Tuesday, July 4, 2017

November 18, 2016



November 18, 2016 

Written by Maximus Peperkamp, M.S. Verbal Engineer

Dear Reader,

This is my twelfth response to “The basic emotional circuits of mammalian brains: Do animals have affective lives?” Unless we accept and understand our own affective lives, we will not be able to accept the affective lives of animals.  I disagree with the often heard notion that by learning about animals we learn about ourselves. It hasn’t happened and it isn’t going to happen! Panksepp wouldn’t have had to write this paper if the opposite was true. We know as little about the affective lives of animals as we know so little about our own emotions.

Although Panksepp is unhappy with the pervasive communication style in the modern neurosciences and correctly describes it as “automatic” and “autocratic”, he doesn’t really go into this topic.
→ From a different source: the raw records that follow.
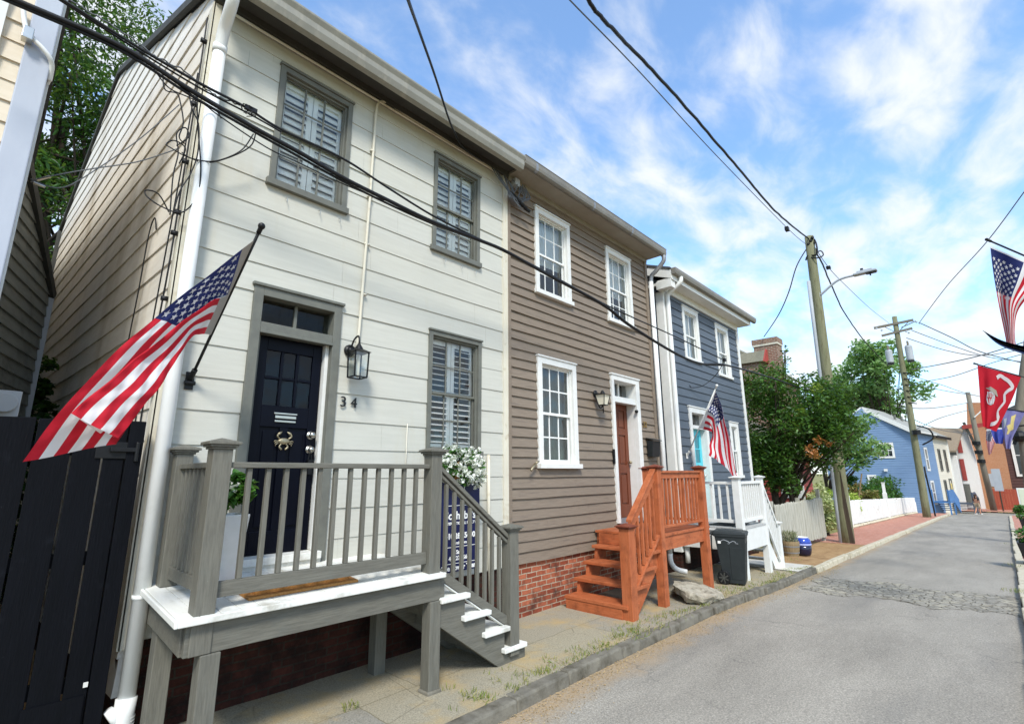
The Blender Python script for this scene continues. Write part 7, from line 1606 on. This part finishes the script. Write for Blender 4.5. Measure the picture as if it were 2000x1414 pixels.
# service connection tangle at the house joint
jt = thing('service_tangle', 'tangle of wires and clamps under the eave where the two houses meet', 'cables', (5.05, 4.75, 6.2)); m = MB()
for k in range(9):
    a = Vector((4.72+rr.uniform(-.1,.25), 4.77, 6.32)); b = Vector((5.15+rr.uniform(-.1,.2), 4.72, 5.98+rr.uniform(-.05,.05)))
    m.tube(spline([a, a+Vector((rr.uniform(.0,.15),-.06,-.18)), b+Vector((-.12,-.05,-.08)), b, b+Vector((rr.uniform(.05,.3),-.02,rr.uniform(.0,.25))), b+Vector((rr.uniform(.0,.2),.02,.3))], 5), .008, 6)
m.build('loop', M_greycable, jt)
m = MB()
for k in range(6): c = Vector((4.98+.07*k, 4.70, 6.02-.025*k)); m.tube([c, c+Vector((.1,-.02,-.03))], .026, 8)
m.build('clamp', M_black, jt); m = MB(); m.box(5.13, 5.24, 4.70, 4.80, 6.22, 6.34); m.build('box', M_conduit, jt, bevel=.01)
wire('service_drop', 'black service wire dropping from above to the eave of the white house', [onY(u, v, y) for u, v, y in ((770,-90,1.7),(797,0,2.3),(820,65,2.9),(850,150,3.5),(875,228,4.1),(889,262,4.45),(905,288,4.66),(945,316,4.76))], .012)
tp = Vector((19.8, 3.60, 10.15))
wire('overhead_cable', 'twisted heavy black cable running overhead to the top of the mossy pole', [onY(u, v, y) for u, v, y in ((1080,-120,2.6),(1148,0,2.75),(1182,42,2.8),(1255,118,2.95),(1350,222,3.1),(1450,338,3.25),(1520,418,3.45))] + [tp], .026, kink=.007, seed=4)
wire('overhead_cable', 'thin grey wire running parallel below the heavy overhead cable', [onY(u, v, y) for u, v, y in ((1040,-80,2.7),(1112,0,2.8),(1250,142,3.0),(1400,305,3.3),(1540,448,3.5))] + [Vector((19.75,3.7,9.95))], .009, M_greycable)
m = MB(); c = onY(1537, 447, 3.5); m.box(c.x-.08, c.x+.08, c.y-.05, c.y+.05, c.z-.07, c.z+.05); tag(m.build('wire_insulator', M_cable), 'small black insulator on the grey wire just left of the mossy pole top', 'insulator')
wire('overhead_cable', 'heavy black cable sagging from the mossy pole top towards the far pole', [tp+Vector((-.1,-.15,-.2)), onX(1592,488,20.2), onX(1607,518,22), onX(1625,560,26), onX(1650,612,31), onX(1690,668,38), onX(1735,715,43.5)], .03, kink=.008, seed=6)
wire('overhead_cable', 'thin grey wire from the mossy pole to the far crossarm', [onX(1586,475,19.7), onX(1618,522,22), onX(1650,556,27), onX(1700,603,36), onX(1736,631,43.6)], .012, M_greycable)
m = MB(); c = onX(1618,523,22); m.box(c.x-.08, c.x+.08, c.y-.07, c.y+.07, c.z-.05, c.z+.05); tag(m.build('wire_insulator', M_cable), 'small black insulator on the grey wire right of the mossy pole', 'insulator')
wire('service_drop', 'grey service wire hanging from the mossy pole to the brick chimney house', [Vector((19.7,3.66,9.85)), onX(1556,520,19.9), onX(1540,572,20.6), onX(1520,616,21.8), onX(1492,658,24.2)], .02, M_greycable)
wire('service_drop', 'short black drop cable looping from the cable clamp to the blue house wall', [onY(u, v, y) for u, v, y in ((1415,704,4.1),(1400,730,4.4),(1375,752,4.65),(1352,757,4.78),(1347,752,4.8))], .009)
m = MB(); c = onY(1415, 703, 4.1); m.box(c.x-.05, c.x+.05, c.y-.03, c.y+.03, c.z-.035, c.z+.035); tag(m.build('cable_clamp', M_cable), 'black cable clamp on the overhead bundle before the blue house', 'clamp')
FW = [([(1795,631,43.7),(1850,558,38),(1926,474,31),(2010,362,25),(2060,296,22)], .025, 'grey wire rising from the far crossarm past the right flag pole'),
      ([(1797,631,43.7),(1860,660,44),(1915,687,44),(2010,712,44)], .04, 'dark wire from the far crossarm sloping down to the right'),
      ([(1780,645,43.7),(1860,675,45),(1930,697,46),(2010,708,47)], .03, 'lower wire from the second crossarm sloping to the right'),
      ([(1770,660,43.7),(1850,685,45),(1920,694,46),(2010,680,47)], .03, 'wire curving up from the transformers to the right'),
      ([(1780,722,43.7),(1850,709,44),(1920,693,44),(2010,665,44)], .04, 'dark wire rising from the brackets towards the right edge'),
      ([(1785,748,43.7),(1860,735,44),(1940,708,44),(2010,688,44)], .03, 'second wire rising from the brackets towards the red flag'),
      ([(1785,750,43.7),(1850,764,48),(1905,772,56)], .03, 'wire from the lower bracket to the leaning pole top'),
      ([(1782,735,43.7),(1840,752,48),(1895,770,60),(1990,790,80)], .03, 'long thin wire passing behind the red flag'),
      ([(1755,795,43.7),(1820,797,50),(1895,786,69)], .035, 'level cable between the two far poles'),
      ([(1790,838,44),(1840,815,52),(1895,800,69)], .035, 'cable climbing from the far pole clamp to the leaning pole'),
      ([(1782,818,44),(1815,832,50),(1850,842,60),(1900,848,69)], .035, 'sagging cable over the cream house roof')]
for pts, r, lb in FW: wire('overhead_wire', lb, [onX(*p) for p in pts], r*.8, M_greycable, group='wires at the far poles')
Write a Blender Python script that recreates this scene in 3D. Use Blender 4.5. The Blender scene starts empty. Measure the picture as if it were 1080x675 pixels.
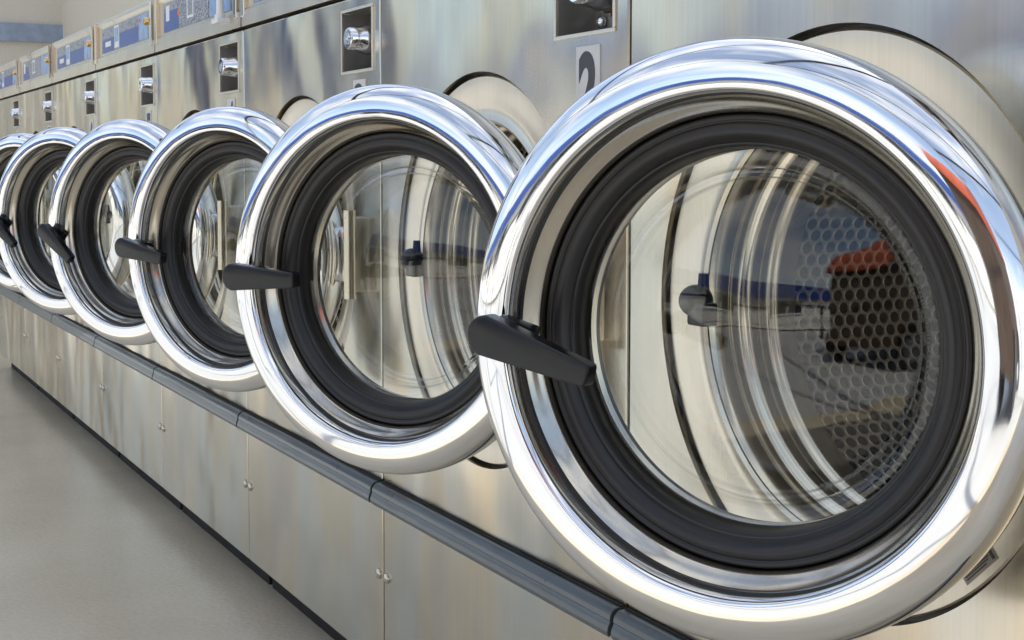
import bpy, bmesh, math, random
from mathutils import Vector, Matrix, noise
random.seed(4)
PI = math.pi
sc = bpy.context.scene
COL = sc.collection

# ------------------------------------------------------------------ materials
def mat(name):
    m = bpy.data.materials.new(name); m.use_nodes = True
    nt = m.node_tree; nt.nodes.clear()
    o = nt.nodes.new('ShaderNodeOutputMaterial')
    return m, nt, o
def N(nt, t, **kw):
    n = nt.nodes.new(t)
    for k, v in kw.items():
        if k.startswith('i_'):
            n.inputs[k[2:].replace('_', ' ')].default_value = v
        else: setattr(n, k, v)
    return n
def L(nt, a, b): nt.links.new(a, b)
def ramp(nt, fac, stops):
    r = N(nt, 'ShaderNodeValToRGB'); e = r.color_ramp.elements
    while len(e) > 1: e.remove(e[-1])
    e[0].position = stops[0][0]; e[0].color = (*stops[0][1], 1)
    for p, c in stops[1:]:
        x = e.new(p); x.color = (*c, 1)
    L(nt, fac, r.inputs[0]); return r
def coords(nt, scale=(1, 1, 1), kind='Object'):
    tc = N(nt, 'ShaderNodeTexCoord'); mp = N(nt, 'ShaderNodeMapping')
    mp.inputs['Scale'].default_value = scale
    L(nt, tc.outputs[kind], mp.inputs[0]); return mp.outputs[0]
def noise_tex(nt, vec, scale, detail=3, rough=.5):
    n = N(nt, 'ShaderNodeTexNoise'); n.inputs['Scale'].default_value = scale
    n.inputs['Detail'].default_value = detail; n.inputs['Roughness'].default_value = rough
    L(nt, vec, n.inputs['Vector']); return n.outputs['Fac']
def maprange(nt, v, a, b):
    m = N(nt, 'ShaderNodeMapRange'); m.inputs['To Min'].default_value = a; m.inputs['To Max'].default_value = b
    m.inputs['From Min'].default_value = .25; m.inputs['From Max'].default_value = .75
    L(nt, v, m.inputs[0]); return m.outputs[0]
def bump(nt, h, dist, strength=1, nrm=None):
    b = N(nt, 'ShaderNodeBump'); b.inputs['Distance'].default_value = dist; b.inputs['Strength'].default_value = strength
    L(nt, h, b.inputs['Height'])
    if nrm is not None: L(nt, nrm, b.inputs['Normal'])
    return b.outputs[0]

def simple(name, col, rough, metal=0, var=.12, nscale=20, bdist=0, coat=0, spec=.5):
    m, nt, o = mat(name); p = N(nt, 'ShaderNodeBsdfPrincipled')
    v = coords(nt); n = noise_tex(nt, v, nscale)
    lo = tuple(c * (1 - var) for c in col); hi = tuple(min(1, c * (1 + var)) for c in col)
    L(nt, ramp(nt, n, [(.3, lo), (.7, hi)]).outputs[0], p.inputs['Base Color'])
    L(nt, maprange(nt, n, rough * .85, min(1, rough * 1.15)), p.inputs['Roughness'])
    p.inputs['Metallic'].default_value = metal; p.inputs['Coat Weight'].default_value = coat
    p.inputs['Specular IOR Level'].default_value = spec
    if bdist: L(nt, bump(nt, noise_tex(nt, v, nscale * 6, 4), bdist), p.inputs['Normal'])
    L(nt, p.outputs[0], o.inputs[0]); return m

def steel(name, base=(.62, .60, .56), rough=.3, wav=.004, brush='z', tint=True, wscale=3.2):
    """brushed sheet steel: fine grain, slow waves in the sheet, faint blue and straw heat tints"""
    m, nt, o = mat(name); p = N(nt, 'ShaderNodeBsdfPrincipled')
    info = N(nt, 'ShaderNodeObjectInfo')
    tc = N(nt, 'ShaderNodeTexCoord')
    rnd = N(nt, 'ShaderNodeVectorMath', operation='SCALE'); rnd.inputs[0].default_value = (7.3, 3.1, 5.7)
    L(nt, info.outputs['Random'], rnd.inputs['Scale'])
    add = N(nt, 'ShaderNodeVectorMath', operation='ADD')
    L(nt, tc.outputs['Object'], add.inputs[0]); L(nt, rnd.outputs[0], add.inputs[1])
    def mp(s):
        q = N(nt, 'ShaderNodeMapping'); q.inputs['Scale'].default_value = s; L(nt, add.outputs[0], q.inputs[0]); return q.outputs[0]
    grain = noise_tex(nt, mp((260, 260, 4) if brush == 'z' else (4, 260, 260)), 1, 2, .6)
    wide = noise_tex(nt, mp((1.5, 1, .9)), wscale, 2, .45)
    wide2 = noise_tex(nt, mp((2.2, 1, .7)), wscale * 1.7, 1, .4)
    smudge = noise_tex(nt, mp((1.6, 1, .8)), 5, 4, .55)
    if tint:
        t = ramp(nt, wide2, [(.26, tuple(b * k for b, k in zip(base, (.90, .97, 1.01)))), (.45, base),
                             (.60, tuple(b * k for b, k in zip(base, (1.07, .98, .85)))), (.74, tuple(b * k for b, k in zip(base, (.98, .93, .90))))]).outputs[0]
    else:
        t = ramp(nt, wide2, [(.3, tuple(b * .95 for b in base)), (.7, base)]).outputs[0]
    mx = N(nt, 'ShaderNodeMix', data_type='RGBA', blend_type='MULTIPLY'); mx.inputs['Factor'].default_value = 1
    L(nt, t, mx.inputs['A']); L(nt, ramp(nt, grain, [(.3, (.93, .93, .93)), (.7, (1, 1, 1))]).outputs[0], mx.inputs['B'])
    L(nt, mx.outputs['Result'], p.inputs['Base Color'])
    L(nt, maprange(nt, smudge, rough * .75, rough * 1.4), p.inputs['Roughness'])
    p.inputs['Metallic'].default_value = 1
    b1 = bump(nt, wide, wav * 6, 1)
    L(nt, b1, p.inputs['Normal']); L(nt, p.outputs[0], o.inputs[0]); return m

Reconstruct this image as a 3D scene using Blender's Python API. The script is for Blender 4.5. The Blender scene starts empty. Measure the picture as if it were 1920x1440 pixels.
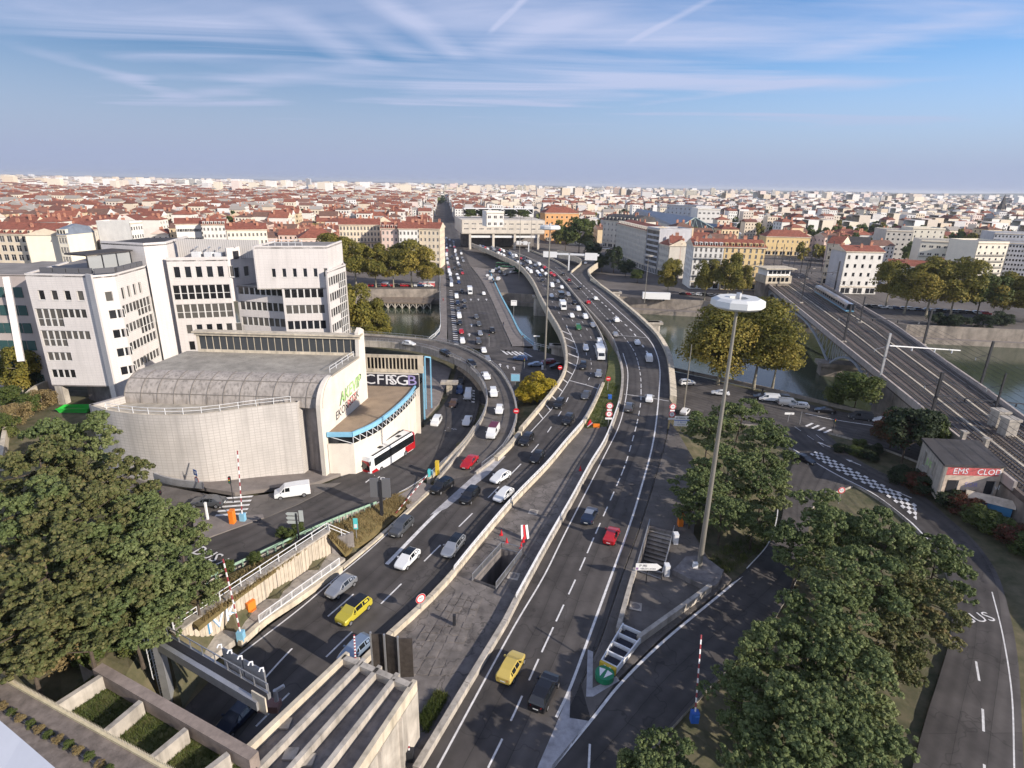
import bpy, math, random
import numpy as np
from mathutils import Vector, Matrix
from mathutils.geometry import tessellate_polygon
rng = random.Random(11)
S = bpy.context.scene
COL = S.collection
# ------------------------------------------------------------------ camera
CH = 47.0; FPX = 1094.0; PITCH = math.radians(18.95); ROLL = math.radians(1.2)
_f = Vector((0, math.cos(PITCH), -math.sin(PITCH))); _r = Vector((1, 0, 0)); _u = _r.cross(_f)
CR = math.cos(ROLL)*_r + math.sin(ROLL)*_u
CU = -math.sin(ROLL)*_r + math.cos(ROLL)*_u
CF = _f
CAMP = Vector((0, 0, CH))
cam = bpy.data.objects.new('camera', bpy.data.cameras.new('camera')); COL.objects.link(cam)
cam.matrix_world = Matrix(((CR.x, CU.x, -CF.x, 0), (CR.y, CU.y, -CF.y, 0), (CR.z, CU.z, -CF.z, CH), (0, 0, 0, 1)))
cam.data.sensor_width = 36; cam.data.lens = 36*FPX/1920; cam.data.clip_end = 60000; cam.data.clip_start = .5
S.camera = cam
# ------------------------------------------------------------------ light
SUN_EL = math.radians(23); SUN_AZ = math.radians(-31)      # azimuth from +x, counter-clockwise
SD = Vector((math.cos(SUN_AZ)*math.cos(SUN_EL), math.sin(SUN_AZ)*math.cos(SUN_EL), math.sin(SUN_EL)))
sun = bpy.data.objects.new('sun', bpy.data.lights.new('sun', 'SUN')); COL.objects.link(sun)
sun.rotation_mode = 'QUATERNION'; sun.rotation_quaternion = SD.to_track_quat('Z', 'Y')
sun.data.energy = 4.3; sun.data.angle = math.radians(.53); sun.data.color = (1, .91, .80)
W = bpy.data.worlds.new('World'); S.world = W; W.use_nodes = True
S.view_settings.view_transform = 'Standard'; S.view_settings.look = 'None'
S.view_settings.exposure = .62; S.view_settings.gamma = 1; S.view_settings.use_curve_mapping = False
S.cycles.use_denoising = True
S.cycles.max_bounces = 5; S.cycles.diffuse_bounces = 2; S.cycles.glossy_bounces = 2; S.cycles.transmission_bounces = 2
S.cycles.volume_bounces = 0; S.cycles.transparent_max_bounces = 6
S.cycles.use_adaptive_sampling = True; S.cycles.adaptive_threshold = .02
S.cycles.sample_clamp_indirect = 4

def ray(x, y): return (CF*FPX + CR*(x-960) - CU*(y-720)).normalized()
def G(x, y, z=0.):                      # the point of the horizontal plane at height z that the photograph shows at (x, y)
    d = ray(x, y); return CAMP + d*((z-CH)/d.z)
def PD(x, y, d):                        # the point seen at (x, y) at depth d
    r = ray(x, y); return CAMP + r*(d/r.dot(CF))
def pj(p):
    d = Vector(p)-CAMP; w = d.dot(CF); return 960+FPX*d.dot(CR)/w, 720-FPX*d.dot(CU)/w
def ztop(p, py):                        # height over ground point p whose picture is at row py
    lo, hi = -20., 150.
    for _ in range(40):
        m = (lo+hi)/2
        if pj((p[0], p[1], m))[1] > py: lo = m
        else: hi = m
    return lo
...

Anyone who is familiar with the Sound Verbal Behavior/ Noxious Verbal Behavior (NVB) distinction would be telling you that Panksepp is describing NVB.


We cannot express or explore our own emotions as long as we remain engaged in NVB. Panksepp laments how his colleagues talk. “Currently a form of “ruthless reductionism” (behavior and brain count, but experience does not) rules among the functional neurosciences—among scientific practitioners who have the best empirical tools to address questions concerning the causal infrastructure of subjective experience.” Again he gives a perfect characterization of NVB, speech in which speakers and listeners disconnect from their feelings.


In NVB emphasis is always placed on understanding each other, but this verbal fixation disconnects communicators from their experience.  In SVB, however, the listener’s experience of the speaker matters. In SVB, the speaker’s voice evokes positive emotions in the listener, which then facilitate understanding, but in NVB, the speaker’s voice elicits  negative emotions in the listener, which make understanding impossible.